CALL FOR PROPOSALS:

ORGANIZERS

  • Harvey Thorleifson, Chair
    Minnesota Geological Survey
  • Carrie Jennings, Vice Chair
    Minnesota Geological Survey
  • David Bush, Technical Program Chair
    University of West Georgia
  • Jim Miller, Field Trip Chair
    University of Minnesota Duluth
  • Curtis M. Hudak, Sponsorship Chair
    Foth Infrastructure & Environment, LLC

 

Paper No. 8
Presentation Time: 9:00 AM-6:00 PM

PALEOSEISMIC TRENCHING ALONG THE DEAD SEA TRANSFORM IN THE TABA SABKHA IN WADI ‘ARABAH, JORDAN


ALLISON, Alivia J. and NIEMI, Tina M., Department of Geosciences, University of Missouri - Kansas City, 5100 Rockhill Road, Flarsheim Hall 420, Kansas City, MO 64110, ajad36@mail.umkc.edu

The Taba sabkha is a continental sabkha located in the Wadi ‘Arabah valley approximately 35 km north of the Gulf of Aqaba in Jordan.
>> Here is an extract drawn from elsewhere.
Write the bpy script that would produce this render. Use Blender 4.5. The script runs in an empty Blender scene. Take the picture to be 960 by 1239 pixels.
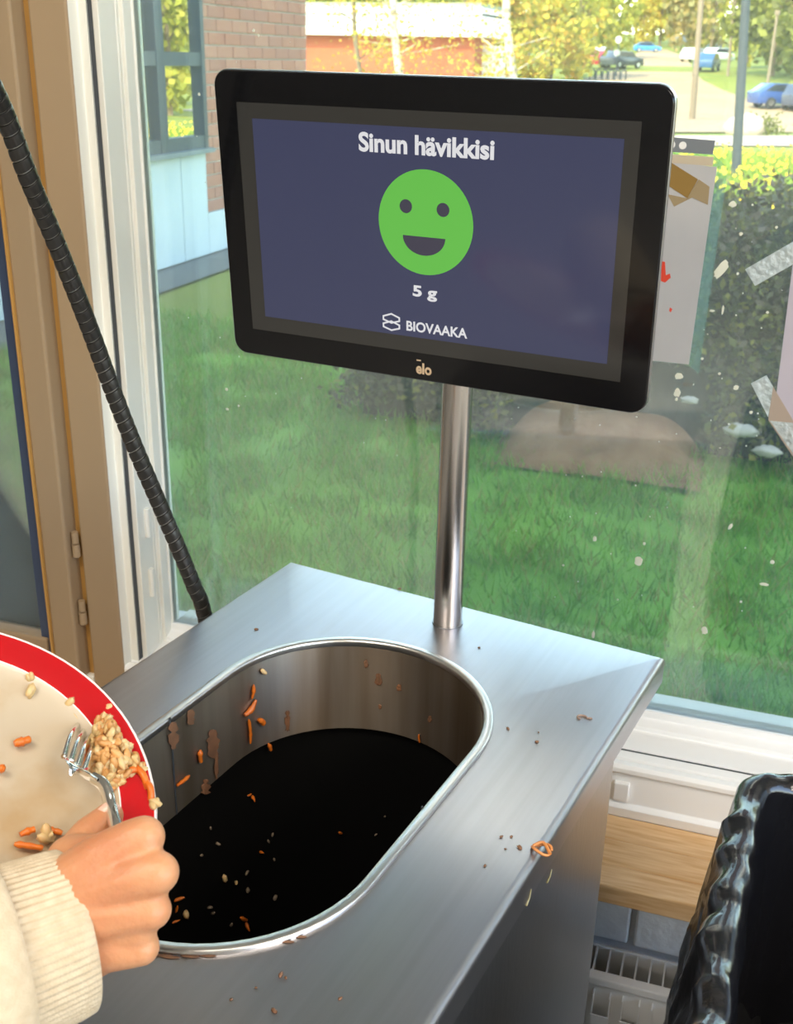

The sabkha, an area of approximately 55 km2, forms the distal facies of several alluvial fans emerging from the basement rocks that surround the valley, and is a part of the larger Timna basin that developed along the active Dead Sea transform (DST) fault. The DST is a left-lateral transform boundary separating the Arabian and African plates, and is composed of a series of strike-slip fault basins arranged en-echelon. The Taba sabkha receives a nearly constant supply of sediment from discharge from short ephemeral streams (wadis) draining the nearby mountains and adjacent upland plateau, has almost no topographic expression, save for a small pressure ridge outlining the DST fault trace, and thus provides ideal conditions for preserving the evidence of ancient earthquakes by rapid burial. We excavated a 15 x 4 m paleoseismic trench to a depth of 2.5 m in the Taba sabkha at a site located west of the Dead Sea highway as a part of the Wadi ‘Arabah Earthquake Project to determine the number and frequency of earthquake events occurring along this southern DST fault segment. Analysis of the trench stratigraphy, which is dominated by sand, silt, and clay, shows evidence for at least three separate faulting events, with the most recent event located at a depth of 50 cm below the ground surface. These findings support the initial ground penetrating radar survey conducted at the southern end of the Taba sabkha by Abueladas (2005). Four radiocarbon dates indicate subsidence of the eastern side of the trench due to down-faulting. A radiocarbon date of 280 +/- 20 yr BP was collected from channel sediment that clearly scours the past two seismic events. However, a date of 1055 +/- 40 yr BP was collected from sediment deposited just below this erosional surface toward the center of the trench. At least two earthquakes occurred after a layer dated to 1535 +/- 25 yr BP, suggesting a shorter earthquake recurrence rate that contradicts previous estimations of up to a 1000 year repeat time for major earthquakes. These data, therefore, help to roughly constrain the two most recent seismic events, and also highlight the elevated earthquake hazard potential of the region along the southern Dead Sea transform.